Reproduce the records below exactly as they appear, omitting any pictures they contain.

══ RECORD SET ══

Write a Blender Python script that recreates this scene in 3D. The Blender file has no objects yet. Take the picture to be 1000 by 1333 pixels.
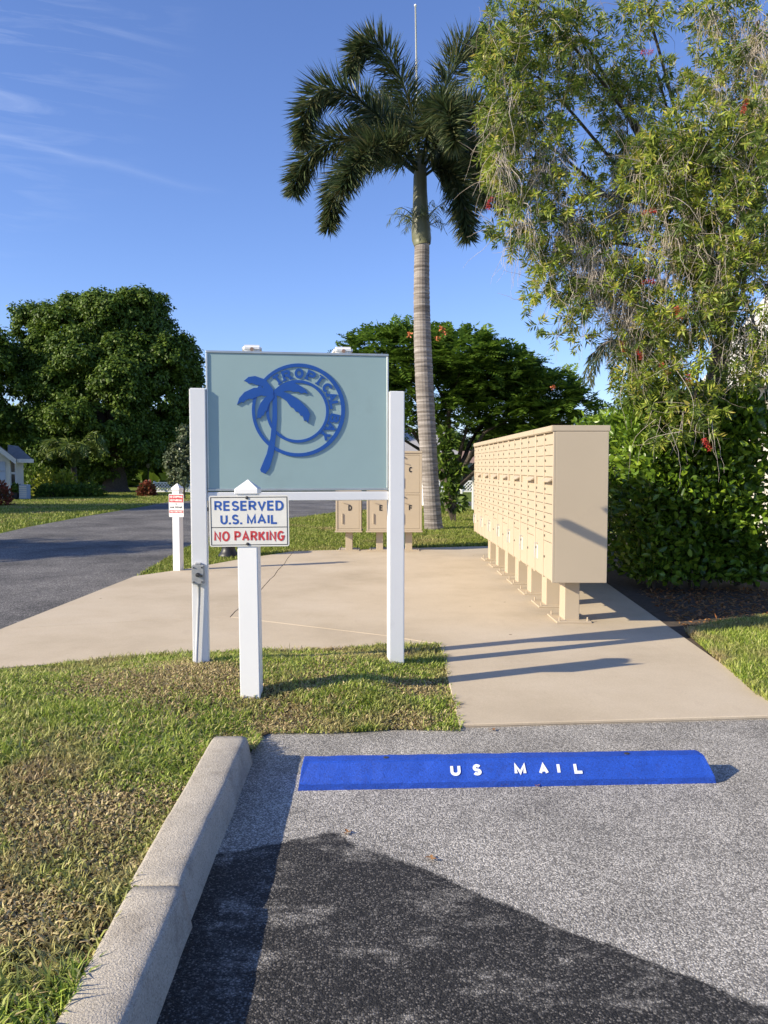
import bpy, bmesh, math, random
import numpy as np
from mathutils import Vector, Matrix

random.seed(7)
rng = np.random.default_rng(11)
C = bpy.context.scene.collection
SC = bpy.context.scene

# ------------------------------------------------------------------ camera, sky, sun, exposure
H = 1.35                      # eye height, metres
F = 1037.0                    # focal length in pixels of the 1000 x 1333 photograph
PITCH = math.atan((666.5 - 607.0) / F)
cam_d = bpy.data.cameras.new('camera')
cam = bpy.data.objects.new('camera', cam_d); C.objects.link(cam)
cam.location = (0, 0, H); cam.rotation_euler = (math.pi / 2 - PITCH, 0, 0)
cam_d.sensor_fit = 'VERTICAL'; cam_d.sensor_height = 36.0; cam_d.lens = 36.0 * F / 1333.0
cam_d.clip_start = 0.05; cam_d.clip_end = 2000
SC.camera = cam

SUN_EL = math.radians(25.3)
SUN_SLOPE = 0.41              # light travels +1 in x and +0.35 in y
_a = math.atan(SUN_SLOPE)
LDIR = Vector((math.cos(_a) * math.cos(SUN_EL), math.sin(_a) * math.cos(SUN_EL), -math.sin(SUN_EL)))
TOSUN = -LDIR
world = bpy.data.worlds.new('World'); SC.world = world; world.use_nodes = True
wn = world.node_tree; wn.nodes.clear()
w_out = wn.nodes.new('ShaderNodeOutputWorld'); w_bg = wn.nodes.new('ShaderNodeBackground')
sky = wn.nodes.new('ShaderNodeTexSky'); sky.sky_type = 'NISHITA'; sky.sun_disc = False
sky.sun_elevation = SUN_EL
sky.sun_rotation = math.atan2(TOSUN.x, TOSUN.y)
sky.altitude = 0; sky.air_density = 1.0; sky.dust_density = 0.25; sky.ozone_density = 4.0
w_bg.inputs['Strength'].default_value = 0.110
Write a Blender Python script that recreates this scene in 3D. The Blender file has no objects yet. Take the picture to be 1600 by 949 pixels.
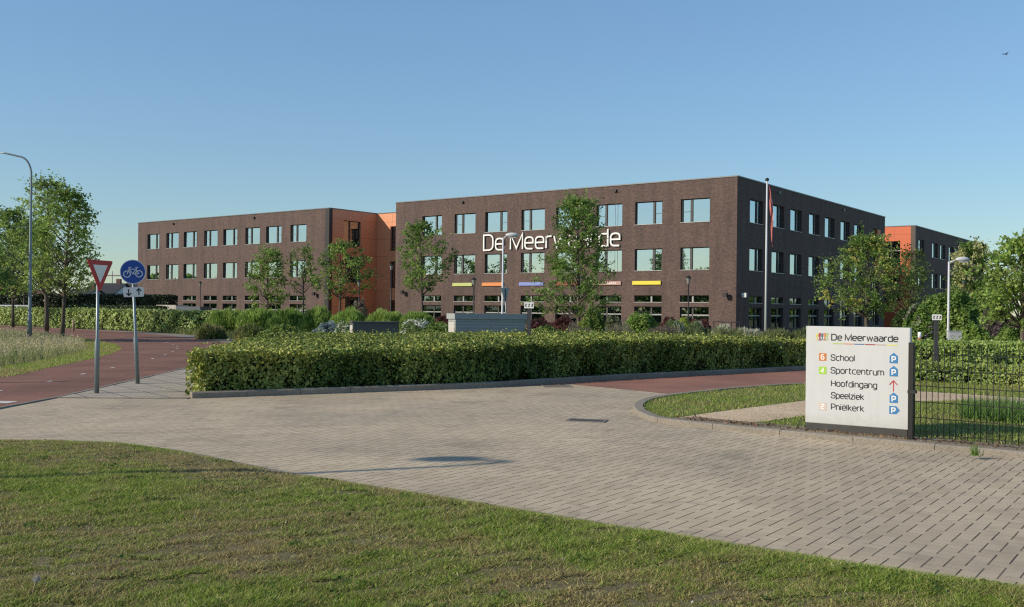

═══

**THE REPLY:**
Write a Blender Python script that recreates this scene in 3D. The Blender file has no objects yet. Take the picture to be 1000 by 1333 pixels.
import bpy, bmesh, math, random
import numpy as np
from mathutils import Vector, Matrix

random.seed(7)
rng = np.random.default_rng(11)
C = bpy.context.scene.collection
SC = bpy.context.scene

# ------------------------------------------------------------------ camera, sky, sun, exposure
H = 1.35                      # eye height, metres
F = 1037.0                    # focal length in pixels of the 1000 x 1333 photograph
PITCH = math.atan((666.5 - 607.0) / F)
cam_d = bpy.data.cameras.new('camera')
cam = bpy.data.objects.new('camera', cam_d); C.objects.link(cam)
cam.location = (0, 0, H); cam.rotation_euler = (math.pi / 2 - PITCH, 0, 0)
cam_d.sensor_fit = 'VERTICAL'; cam_d.sensor_height = 36.0; cam_d.lens = 36.0 * F / 1333.0
cam_d.clip_start = 0.05; cam_d.clip_end = 2000
SC.camera = cam

SUN_EL = math.radians(25.3)
SUN_SLOPE = 0.41              # light travels +1 in x and +0.35 in y
_a = math.atan(SUN_SLOPE)
LDIR = Vector((math.cos(_a) * math.cos(SUN_EL), math.sin(_a) * math.cos(SUN_EL), -math.sin(SUN_EL)))
TOSUN = -LDIR
world = bpy.data.worlds.new('World'); SC.world = world; world.use_nodes = True
wn = world.node_tree; wn.nodes.clear()
w_out = wn.nodes.new('ShaderNodeOutputWorld'); w_bg = wn.nodes.new('ShaderNodeBackground')
sky = wn.nodes.new('ShaderNodeTexSky'); sky.sky_type = 'NISHITA'; sky.sun_disc = False
sky.sun_elevation = SUN_EL
sky.sun_rotation = math.atan2(TOSUN.x, TOSUN.y)
sky.altitude = 0; sky.air_density = 1.0; sky.dust_density = 0.25; sky.ozone_density = 4.0
w_bg.inputs['Strength'].default_value = 0.110
Write a Blender Python script that recreates this scene in 3D. The Blender file has no objects yet. Take the picture to be 1600 by 949 pixels.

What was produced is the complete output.